黒で描く世界

 (この先、黒という色以外扱っておりませんので、フルカラーを好む方は戻るボタンを押してください。黒一色だけでいい、という方のみお進みください)





 鉛筆だろうが絵の具だろうが、様々な画材に黒という色は付き物である。むしろない画材が珍しいし、それくらい黒という色は大事なものである。しかし、黒だけで描かれている作品はそう多くない。というか、様々な色を使って描かれた作品がほとんどである(漫画などは除外)。しかし、我々の目を楽しませてくれる黒一色だけの絵も確かにあるのだ。

 黒い世界を手取り早く描く方法があるのだが、知らないのか或いは手間がかかるからか、そこまで知られてはいない。それはリトグラフなのだが、本式のリトグラフはやろうとすれば材料集めからして大変である。その為、私は略式で描いているのだが、それでも成功率は低い(思うようにいかない)。クオリティが高い絵もあるだろう。しかし、この描き方は手間がかかる以上に服や手が汚れてしまう。洗い流すには、お湯と石鹸を使わないと綺麗に流せないのだ。これはリトグラフ用の絵の具が、石油でできているというのも一因ではなかろうか。けれど絵の具以外は身近なものでできるから、手が汚れるという理由で敬遠するのは勿体ないと思う(だからデジタルが流行っているのだろうか)。これで絵を描いたら言いようのない退廃を醸し出すことが出来るから、退廃好きにはたまらないと私は思った。

 黒一色だけ(というより無彩色)で描かれた作品で代表的なものがかの「ゲルニカ」である。これはれっきとした油絵(油彩画)なのだが、戦争の悲しみや恐怖などを描いた作品(母曰く「怖い絵」)。ぱっと見面白い絵ではあるのだが、その中には沢山の怨嗟と悲哀、そして狂気が混じっている。

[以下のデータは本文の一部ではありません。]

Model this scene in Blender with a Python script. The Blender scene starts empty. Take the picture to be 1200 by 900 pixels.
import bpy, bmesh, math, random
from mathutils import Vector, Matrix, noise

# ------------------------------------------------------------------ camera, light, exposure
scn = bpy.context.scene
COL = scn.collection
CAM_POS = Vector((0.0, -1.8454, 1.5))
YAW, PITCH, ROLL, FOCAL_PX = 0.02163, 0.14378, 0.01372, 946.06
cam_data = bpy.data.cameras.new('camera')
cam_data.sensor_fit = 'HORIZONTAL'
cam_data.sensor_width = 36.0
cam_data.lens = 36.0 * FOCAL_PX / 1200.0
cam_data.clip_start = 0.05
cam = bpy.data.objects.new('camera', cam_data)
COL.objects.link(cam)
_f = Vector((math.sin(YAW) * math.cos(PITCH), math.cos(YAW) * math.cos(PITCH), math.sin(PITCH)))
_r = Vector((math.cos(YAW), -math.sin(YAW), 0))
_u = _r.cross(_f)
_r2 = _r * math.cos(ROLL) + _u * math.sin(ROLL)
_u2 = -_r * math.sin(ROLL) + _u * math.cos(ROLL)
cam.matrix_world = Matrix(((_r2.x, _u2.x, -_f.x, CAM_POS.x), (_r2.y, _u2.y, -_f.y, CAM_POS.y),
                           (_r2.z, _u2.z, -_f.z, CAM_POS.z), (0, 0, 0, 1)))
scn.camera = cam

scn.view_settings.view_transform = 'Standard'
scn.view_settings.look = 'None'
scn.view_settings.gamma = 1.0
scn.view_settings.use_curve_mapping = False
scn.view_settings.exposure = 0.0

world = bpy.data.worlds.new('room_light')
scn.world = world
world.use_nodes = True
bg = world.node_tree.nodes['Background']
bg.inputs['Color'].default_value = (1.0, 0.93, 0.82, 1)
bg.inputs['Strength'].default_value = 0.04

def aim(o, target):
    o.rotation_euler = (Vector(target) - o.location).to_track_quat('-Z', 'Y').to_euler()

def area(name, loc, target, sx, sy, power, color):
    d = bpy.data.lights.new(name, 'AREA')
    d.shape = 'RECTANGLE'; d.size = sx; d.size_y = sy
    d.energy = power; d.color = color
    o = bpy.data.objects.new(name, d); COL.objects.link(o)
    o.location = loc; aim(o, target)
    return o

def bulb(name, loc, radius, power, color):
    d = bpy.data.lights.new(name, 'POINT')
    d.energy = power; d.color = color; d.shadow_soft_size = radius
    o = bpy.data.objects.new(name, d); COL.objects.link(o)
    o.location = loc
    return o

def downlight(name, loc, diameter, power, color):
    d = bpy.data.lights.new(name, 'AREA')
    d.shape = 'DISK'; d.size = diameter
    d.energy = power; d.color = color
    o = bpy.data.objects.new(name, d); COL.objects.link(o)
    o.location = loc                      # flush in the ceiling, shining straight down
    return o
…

 黒い世界の中にフルカラーの人物を入れると、異彩を放ちそこだけ際立つ。もう何度も同じことを繰り返してきたが、未だに私の真似をする者は見たことがない(自慢じゃありません)。何故だか、イラストだろうが何だろうが実験をする者は然程多くないように思える。デジタルを悪く言うつもりは全くないが、アナログな方が描いていて楽しいし表現の幅が無限大に近いのに、と思う。型にはまった方法もいいが、新しいことにチャレンジする気概も必要である。それは、若者だけではない。もしかしたら老人にも言えるかも知れないことなのだ。何歳からでも遅くはない。チャレンジはしたいと思った瞬間にするのが吉なのである。